Prosecutors acknowledged Wednesday that a recent U.S. Supreme Court ruling affected three mail fraud convictions in Edwards' casino racketeering trial and asked for new trials on those charges.

But defense attorneys said the Supreme Court decision nullified the theories and supporting evidence prosecutors used to prove their case.

"Because evidence was allowed into the trial as a result of these defective charges being present in the case, the spillover from that evidence affected the entire verdict, and a new trial is necessary on all counts where there was a conviction," attorneys for Edwin and Stephen Edwards said.

The Edwardses were convicted on two of the three mail fraud counts that prosecutors conceded should be retried, and co-defendant Bobby Johnson was convicted on the third. The Edwardses were convicted on three other mail fraud counts that the prosecutors said should stand.
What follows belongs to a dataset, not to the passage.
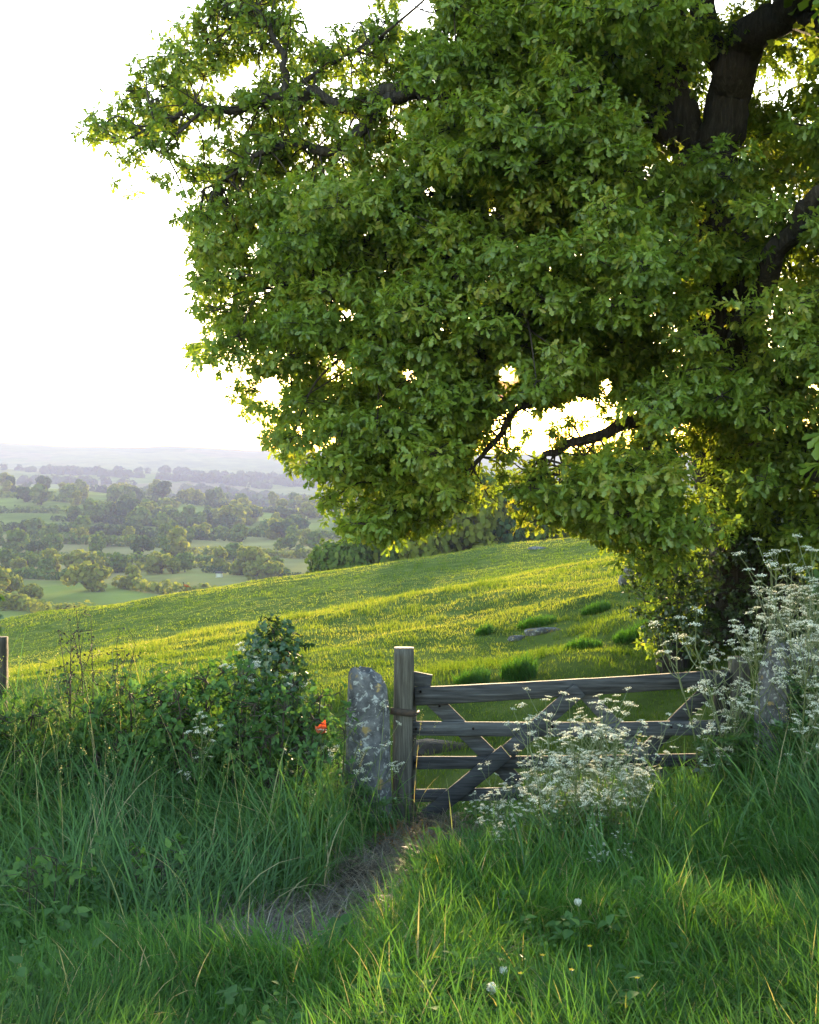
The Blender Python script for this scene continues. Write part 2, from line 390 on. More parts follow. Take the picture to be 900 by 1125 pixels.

"It would be disingenuous for us to suggest the ruling did not apply to this case," U.S. Attorney Eddie Jordan said of the Supreme Court's decision in a separate Louisiana gaming case.

The ruling said the federal mail fraud law does not apply to state licenses that have been applied for, but not granted.

Prosecutors in the Edwards case said they used an "overarching mail fraud conspiracy," which the Supreme Court decided was too broad.

Three conspiracy convictions and a racketeering conviction against Edwin and Stephen Edwards and two other defendants may also be affected by the Supreme Court ruling and should be examined "because each cross-incorporated mail fraud offenses," prosecutors said in a footnote to their motion Wednesday.

Defense attorneys said the Supreme Court decision was directly applicable to each conviction in the case.

"The taint that came from the admission of evidence that related to this legally insufficient theory permeated the trial and affected all the counts," they wrote.

"We have one belief about the impact of the case, and I'm certain it's very different from the government's belief," Edwin Edwards said in a phone interview.

Jordan said he was unsure if prosecutors would attempt to try the men again for the mail fraud charges if U.S. District Judge Frank Polozola granted their request. Jordan said he thought the request would have no effect on the men's sentencing Dec. 6.

Edwin Edwards disagreed, saying if the judge agreed to throw out those convictions, it could affect the sentencing.

Polozola filed an order Nov. 8 giving the former governor and his son a chance to reargue their mail fraud convictions.

The day before, the Supreme Court ruled in a Louisiana video poker case about the federal mail fraud law. The ruling affected part of the 1997 conviction of Carl W. Cleveland, a New Orleans attorney who was accused of disguising his interest in a Slidell video poker truck stop because of past financial problems.

Polozola gave prosecutors and defense attorneys until Wednesday to file briefs on whether the Supreme Court ruling in the Cleveland case was applicable.

A jury convicted the Edwardses in May of racketeering, extortion, fraud and conspiracy stemming from the licensing of riverboat casinos. Also convicted on a variety of charges were former Edwards aide Andrew Martin, Eunice cattleman Cecil Brown and Johnson, a Baton Rouge businessman.

The men plan to appeal their convictions.

Defense attorneys had been seeking a new trial or acquittal on more than a dozen reasons, including the legality of key wiretap evidence.